In this lecture, delivered in 1917, Lenin states that the most important aspect of war is its class character: “what caused that war, what classes are waging it, and what historical and historico-economic conditions gave rise to it.” He explains that war is the continuation of politics by other means. When the capitalists cannot achieve their objectives peacefully, they result to the bomb, bullet and beyonet – sending workers to slaughter one another to preserve the bosses’ profits. By contrast, a workers’ government pursues class war to break the hold of imperialism over the peoples of the world, and spread revolution to one country after another. And the task of workers’ parties in capitalist countries is to foment revolution at home, to turn their fire on their own ruling class, and end their country’s participation in fratricidal war. The main enemy is at home!

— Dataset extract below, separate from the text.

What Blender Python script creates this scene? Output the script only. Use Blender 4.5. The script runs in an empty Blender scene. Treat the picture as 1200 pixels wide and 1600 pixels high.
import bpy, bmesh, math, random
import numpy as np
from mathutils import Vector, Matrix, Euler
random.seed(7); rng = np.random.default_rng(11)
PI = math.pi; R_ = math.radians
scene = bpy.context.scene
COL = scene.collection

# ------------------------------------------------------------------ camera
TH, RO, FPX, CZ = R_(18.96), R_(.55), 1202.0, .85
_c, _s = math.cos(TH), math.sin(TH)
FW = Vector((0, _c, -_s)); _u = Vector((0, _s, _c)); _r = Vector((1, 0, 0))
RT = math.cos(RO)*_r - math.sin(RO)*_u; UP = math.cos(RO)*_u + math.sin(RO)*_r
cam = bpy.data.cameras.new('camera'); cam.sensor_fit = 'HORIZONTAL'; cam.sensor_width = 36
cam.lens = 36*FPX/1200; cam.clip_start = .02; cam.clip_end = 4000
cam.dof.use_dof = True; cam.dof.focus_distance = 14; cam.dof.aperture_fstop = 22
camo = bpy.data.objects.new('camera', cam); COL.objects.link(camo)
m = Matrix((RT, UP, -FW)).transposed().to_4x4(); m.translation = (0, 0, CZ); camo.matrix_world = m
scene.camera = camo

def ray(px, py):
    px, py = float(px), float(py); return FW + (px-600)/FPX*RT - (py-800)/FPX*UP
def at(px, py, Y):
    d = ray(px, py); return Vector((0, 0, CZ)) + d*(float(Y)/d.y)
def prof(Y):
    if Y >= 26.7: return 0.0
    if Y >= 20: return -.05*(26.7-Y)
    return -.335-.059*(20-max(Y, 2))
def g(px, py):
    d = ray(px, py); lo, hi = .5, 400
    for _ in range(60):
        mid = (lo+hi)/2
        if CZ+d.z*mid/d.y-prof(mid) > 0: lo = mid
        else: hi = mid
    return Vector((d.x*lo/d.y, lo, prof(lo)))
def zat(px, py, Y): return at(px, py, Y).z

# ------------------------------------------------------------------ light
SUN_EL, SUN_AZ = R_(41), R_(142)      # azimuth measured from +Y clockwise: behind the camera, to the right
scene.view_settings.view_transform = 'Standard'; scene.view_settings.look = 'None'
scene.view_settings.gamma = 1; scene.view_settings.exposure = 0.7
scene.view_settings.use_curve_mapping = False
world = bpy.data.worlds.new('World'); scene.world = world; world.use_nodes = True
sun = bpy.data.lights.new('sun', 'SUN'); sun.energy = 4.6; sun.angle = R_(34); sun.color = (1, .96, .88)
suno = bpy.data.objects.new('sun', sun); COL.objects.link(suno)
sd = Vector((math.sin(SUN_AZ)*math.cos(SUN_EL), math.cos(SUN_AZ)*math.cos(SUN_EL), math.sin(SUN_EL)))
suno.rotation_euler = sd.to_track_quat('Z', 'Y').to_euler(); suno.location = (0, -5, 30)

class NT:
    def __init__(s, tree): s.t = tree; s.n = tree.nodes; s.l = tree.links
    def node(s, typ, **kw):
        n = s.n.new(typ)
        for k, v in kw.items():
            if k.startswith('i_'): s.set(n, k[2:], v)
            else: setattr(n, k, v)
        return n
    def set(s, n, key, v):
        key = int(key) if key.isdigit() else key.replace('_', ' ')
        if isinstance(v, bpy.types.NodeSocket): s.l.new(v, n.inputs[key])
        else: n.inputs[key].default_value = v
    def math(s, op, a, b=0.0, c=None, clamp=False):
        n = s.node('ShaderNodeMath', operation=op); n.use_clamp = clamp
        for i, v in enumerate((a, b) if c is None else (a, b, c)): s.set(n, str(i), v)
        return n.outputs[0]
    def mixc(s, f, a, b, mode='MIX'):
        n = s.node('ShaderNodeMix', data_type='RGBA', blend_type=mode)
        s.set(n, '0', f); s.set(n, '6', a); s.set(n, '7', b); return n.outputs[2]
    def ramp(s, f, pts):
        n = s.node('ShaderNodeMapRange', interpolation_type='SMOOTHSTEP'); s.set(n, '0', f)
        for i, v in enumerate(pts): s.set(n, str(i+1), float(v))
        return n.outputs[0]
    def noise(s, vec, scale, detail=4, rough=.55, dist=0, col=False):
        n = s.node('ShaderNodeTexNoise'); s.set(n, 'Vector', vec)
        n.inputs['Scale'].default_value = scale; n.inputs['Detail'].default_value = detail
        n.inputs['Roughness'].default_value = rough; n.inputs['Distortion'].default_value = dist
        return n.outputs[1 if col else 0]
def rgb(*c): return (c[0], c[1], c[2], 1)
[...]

The United Nations: a tool of imperialism

There are many illusions in the United Nations amongst the bourgeois and petty-bourgeois liberals, pacifists and reformists alike. But far from its stated aim to promote peace and diplomacy among nations, the UN has proved utterly incapable of preventing or resolving war. At best, its resolutions are impotent, and at worst (as we saw in the so-called stabilisation of Haiti and the overthrow of Patrice Lumumba in the Congo) the UN actively participates on the side of US imperialism and its allies to enforce their domination of the world. As this article from 2016 explains, the working class cannot rely on this den of thieves, and must construct its own organisations founded on the principles of class solidarity and genuine internationalism.